Finding a friend: There will be many new decisions you'll need to take and talking to yourself really isn't healthy! It doesn't need to be lonely at the top. It can take a while to feel able to confide in someone internally, so it might be worth thinking about getting an executive coach, especially for those first months; someone who can help you keep things in perspective and talk to you about early challenges. There may also be lawyers on your panel that you feel able to test your ideas with.

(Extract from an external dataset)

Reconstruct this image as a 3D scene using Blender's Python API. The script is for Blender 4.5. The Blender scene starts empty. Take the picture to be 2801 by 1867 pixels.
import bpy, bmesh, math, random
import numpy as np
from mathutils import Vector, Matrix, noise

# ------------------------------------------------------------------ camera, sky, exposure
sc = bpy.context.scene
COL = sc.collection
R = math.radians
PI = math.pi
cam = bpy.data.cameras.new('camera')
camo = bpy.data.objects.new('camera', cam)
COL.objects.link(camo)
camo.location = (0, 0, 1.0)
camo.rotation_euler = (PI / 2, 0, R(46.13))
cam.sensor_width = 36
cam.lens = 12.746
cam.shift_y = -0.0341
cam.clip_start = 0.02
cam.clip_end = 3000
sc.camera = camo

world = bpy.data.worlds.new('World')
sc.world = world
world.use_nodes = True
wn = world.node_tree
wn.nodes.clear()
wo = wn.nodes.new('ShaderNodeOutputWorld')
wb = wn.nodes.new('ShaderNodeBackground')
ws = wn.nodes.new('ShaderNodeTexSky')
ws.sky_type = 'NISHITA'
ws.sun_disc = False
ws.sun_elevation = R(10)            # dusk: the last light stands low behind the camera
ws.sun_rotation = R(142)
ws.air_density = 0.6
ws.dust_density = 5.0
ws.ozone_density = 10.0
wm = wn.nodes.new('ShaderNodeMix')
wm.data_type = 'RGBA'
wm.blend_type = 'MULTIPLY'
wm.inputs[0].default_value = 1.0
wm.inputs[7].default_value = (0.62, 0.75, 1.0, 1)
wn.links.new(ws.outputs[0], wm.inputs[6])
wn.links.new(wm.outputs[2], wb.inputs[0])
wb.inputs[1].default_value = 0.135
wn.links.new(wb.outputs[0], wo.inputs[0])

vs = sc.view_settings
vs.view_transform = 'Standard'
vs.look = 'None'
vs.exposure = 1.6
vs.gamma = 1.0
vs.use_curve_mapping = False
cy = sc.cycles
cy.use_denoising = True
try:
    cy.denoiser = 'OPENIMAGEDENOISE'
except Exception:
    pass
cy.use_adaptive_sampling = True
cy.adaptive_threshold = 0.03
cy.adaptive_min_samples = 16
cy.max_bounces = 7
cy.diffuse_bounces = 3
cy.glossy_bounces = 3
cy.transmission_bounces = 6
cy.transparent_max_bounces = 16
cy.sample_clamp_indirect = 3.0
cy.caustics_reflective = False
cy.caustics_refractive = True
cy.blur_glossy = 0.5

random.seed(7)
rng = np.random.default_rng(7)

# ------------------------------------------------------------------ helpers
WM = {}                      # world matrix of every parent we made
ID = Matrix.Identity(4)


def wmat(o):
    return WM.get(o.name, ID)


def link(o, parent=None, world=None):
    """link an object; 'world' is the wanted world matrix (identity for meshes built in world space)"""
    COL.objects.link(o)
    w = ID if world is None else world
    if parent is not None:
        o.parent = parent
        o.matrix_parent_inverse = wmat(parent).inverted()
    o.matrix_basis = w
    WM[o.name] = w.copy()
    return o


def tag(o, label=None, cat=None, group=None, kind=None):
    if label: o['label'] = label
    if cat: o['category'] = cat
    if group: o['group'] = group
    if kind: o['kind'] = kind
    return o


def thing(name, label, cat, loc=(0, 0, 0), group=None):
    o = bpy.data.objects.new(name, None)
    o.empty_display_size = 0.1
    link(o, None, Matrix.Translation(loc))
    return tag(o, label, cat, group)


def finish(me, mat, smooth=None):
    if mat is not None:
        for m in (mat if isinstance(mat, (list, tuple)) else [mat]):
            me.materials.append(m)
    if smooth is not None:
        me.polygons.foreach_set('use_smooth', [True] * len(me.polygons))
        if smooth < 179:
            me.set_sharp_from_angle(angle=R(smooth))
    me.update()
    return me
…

Getting up to speed: Consider what gaps there are in your knowledge. External lawyers really mean it when they say they want to understand the client's business, but deep internal knowledge is the value add of the in-house team. Make sure it is as current as possible. If you are new to the organisation get up to speed with the operational side of the business; visit manufacturing centres, shops, other offices – in the UK and around the world. If you have been promoted internally, what was it that the previous leader protected you from and why did they leave? Do you need to know more about financial management or team management? Ask if you can have an IT buddy so you get to know the particular systems from the start. Are you on top of the regulations specific to that sector? Making use of the training on offer by panel firms can be a useful support.

Mapping the risks: Advising the business about the risks it faces is obviously core to such a role. Do some stakeholder mapping to prioritise who you need to discuss issues with regularly. Walk through the risk register with the team and make sure Legal has a voice on the Risk Committee and Audit Committee if at all possible. Is there a Head of Risk to engage with, or Internal Audit. How often are you going to meet with the Chairman and CEO? If you attend board meetings, perhaps in your joint capacity as Company Secretary, you will have an immediate way to engage with the executive and non-executive team. If not you will need to find a way to get your voice heard. GDPR has created a whole new set of risk exposures and you are going to need strong relationships with the Head of IT and Head of Marketing. As always new regulations create opportunities to influence, but also challenges in terms of time and implementation within the business. It's important to help the business find a way to own the risk.

Talking to your team: If getting things done yourself has been the answer, it isn't now and it isn't sustainable. As a new leader there many different things to understand and you need the support of your team to keep things moving forward. It's an anxious time for the team too. A new leader will be unsettling for them and they don't know yet that the change will be for the best! If you have a team in a variety of locations go and see them in the first instance. It makes subsequent communication a lot easier. Respect the knowledge they have about the organisation, listen and appreciate them as individuals.

Taking the time to reflect: time is a rare commodity, but seize the opportunity of having at least a couple of weeks without a deadline to think about what you want your legacy to be. It might seem a little counter-intuitive to look to the end, but have a destination of sorts in mind. There will be things that have to be achieved and also things that you want to achieve beyond that. What sort of leader do you want to be? Are you clear about your principles and values and the manner in which you want to operate? Time taken to confirm this will be time well spent, creating a filter to guide the many decisions that will be asked of you.